Up to and including the line with "from mathutils import Vector, Matrix", write out the listing from its first line, minus the pictures.

** BEGIN **

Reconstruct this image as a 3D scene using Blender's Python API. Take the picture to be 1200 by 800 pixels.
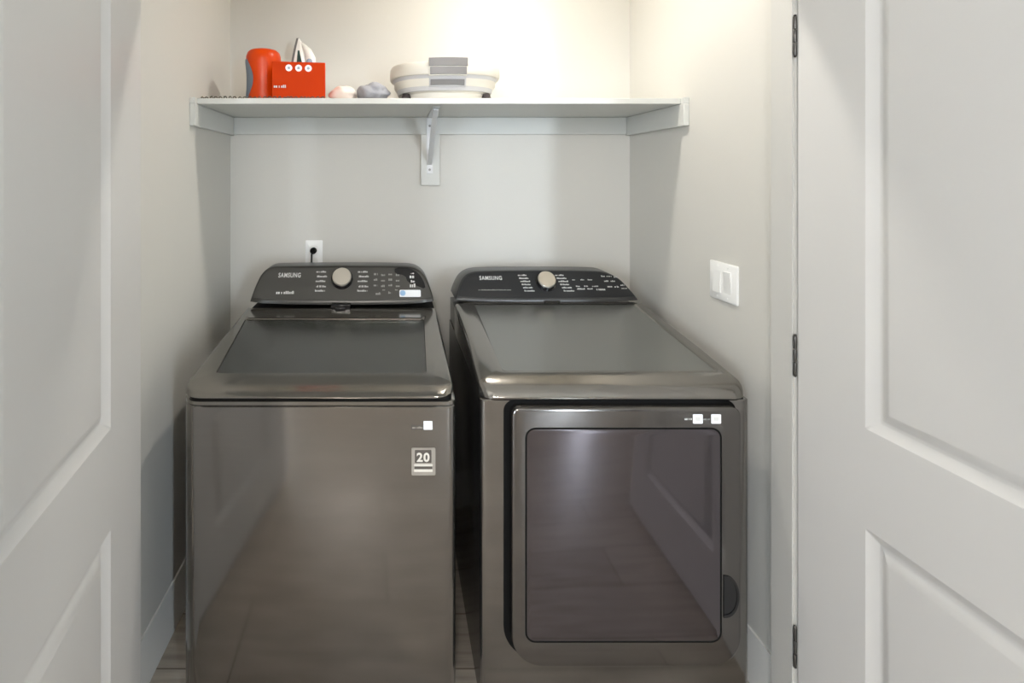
import bpy, bmesh, math, random
from mathutils import Vector, Matrix

for o in list(bpy.data.objects):
    bpy.data.objects.remove(o)
S = bpy.context.scene
COL = S.collection
PI = math.pi
EYE = 1.365                                  # camera height

# ------------------------------------------------------------------ camera
cd = bpy.data.cameras.new('camera')
cam = bpy.data.objects.new('camera', cd)
COL.objects.link(cam)
cam.location = (0, 0, EYE)
cam.rotation_euler = (PI / 2, 0, 0)
cd.sensor_width = 36.0
cd.lens = 36.0 * 610.0 / 1200.0
cd.shift_x = 139.0 / 1200.0
cd.shift_y = -195.0 / 1200.0
cd.clip_start = 0.02
S.camera = cam

# ------------------------------------------------------------------ light and exposure
CLOSET_LAMP = 385.0       # radiance of the closet downlight
HALL_FILL = 60.0  # radiance of the added, unseen fill globe in the hall
DAY_LEFT, DAY_RIGHT = 32.0, 92.0
S.view_settings.view_transform = 'Standard'
S.view_settings.look = 'None'
S.view_settings.gamma = 1.0
S.view_settings.use_curve_mapping = False
S.view_settings.exposure = 0.27
S.cycles.use_denoising = True
S.cycles.max_bounces = 10
S.cycles.diffuse_bounces = 6
S.cycles.glossy_bounces = 5
S.cycles.transparent_max_bounces = 10
S.cycles.sample_clamp_indirect = 6.0
world = bpy.data.worlds.new('world')
S.world = world
world.use_nodes = True
world.node_tree.nodes['Background'].inputs[0].default_value = (0.6, 0.7, 0.85, 1)
world.node_tree.nodes['Background'].inputs[1].default_value = 0.5


# ------------------------------------------------------------------ materials
def srgb(r, g, b):
    f = lambda c: c / 255 / 12.92 if c / 255 <= 0.04045 else ((c / 255 + 0.055) / 1.055) ** 2.4
    return (f(r), f(g), f(b), 1)


def mat(name, col, rough=0.5, metal=0.0, coat=0.0, bump=0.0, bscale=60.0, var=0.0, vscale=8.0,
        emit=None, estr=0.0, stretch=None, spec=None, coat_rough=0.05):
    m = bpy.data.materials.new(name)
    m.use_nodes = True
    nt = m.node_tree
    b = nt.nodes['Principled BSDF']
    b.inputs['Base Color'].default_value = col
    b.inputs['Roughness'].default_value = rough
    b.inputs['Metallic'].default_value = metal
    b.inputs['Coat Weight'].default_value = coat
    b.inputs['Coat Roughness'].default_value = coat_rough
    if spec is not None:
        b.inputs['Specular IOR Level'].default_value = spec
    if emit:
        b.inputs['Emission Color'].default_value = emit
        b.inputs['Emission Strength'].default_value = estr
    tc = nt.nodes.new('ShaderNodeTexCoord')
    src = tc.outputs['Object']
    if stretch:
        mp = nt.nodes.new('ShaderNodeMapping')
        mp.inputs['Scale'].default_value = stretch
        nt.links.new(src, mp.inputs['Vector'])
        src = mp.outputs['Vector']
    if var > 0:
        n = nt.nodes.new('ShaderNodeTexNoise')
        n.inputs['Scale'].default_value = vscale
        n.inputs['Detail'].default_value = 4
        nt.links.new(src, n.inputs['Vector'])
        mx = nt.nodes.new('ShaderNodeMix')
        mx.data_type = 'RGBA'
        mx.inputs['A'].default_value = tuple(max(0, c * (1 - var)) for c in col[:3]) + (1,)
        mx.inputs['B'].default_value = tuple(min(1, c * (1 + var)) for c in col[:3]) + (1,)
        nt.links.new(n.outputs['Fac'], mx.inputs['Factor'])
        nt.links.new(mx.outputs['Result'], b.inputs['Base Color'])
    if bump > 0:
        n2 = nt.nodes.new('ShaderNodeTexNoise')
        n2.inputs['Scale'].default_value = bscale
        n2.inputs['Detail'].default_value = 3
        nt.links.new(src, n2.inputs['Vector'])
        bp = nt.nodes.new('ShaderNodeBump')
        bp.inputs['Strength'].default_value = bump
        bp.inputs['Distance'].default_value = 0.002
        nt.links.new(n2.outputs['Fac'], bp.inputs['Height'])
        nt.links.new(bp.outputs['Normal'], b.inputs['Normal'])
    return m


def glass_mat(name, tint, refl_rough=0.05):
    m = bpy.data.materials.new(name)
    m.use_nodes = True
    nt = m.node_tree
    nt.nodes.clear()
    out = nt.nodes.new('ShaderNodeOutputMaterial')
    tr = nt.nodes.new('ShaderNodeBsdfTransparent')
    tr.inputs['Color'].default_value = tint
    gl = nt.nodes.new('ShaderNodeBsdfGlossy')
    gl.inputs['Roughness'].default_value = refl_rough
    fr = nt.nodes.new('ShaderNodeFresnel')
    fr.inputs['IOR'].default_value = 1.8
    mx = nt.nodes.new('ShaderNodeMixShader')
    nt.links.new(fr.outputs[0], mx.inputs[0])
    nt.links.new(tr.outputs[0], mx.inputs[1])
    nt.links.new(gl.outputs[0], mx.inputs[2])
    nt.links.new(mx.outputs[0], out.inputs['Surface'])
    return m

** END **

RESPONSE TO THE EXERCISE -
Reconstruct this image as a 3D scene using Blender's Python API. Take the picture to be 1200 by 800 pixels.
import bpy, bmesh, math, random
from mathutils import Vector, Matrix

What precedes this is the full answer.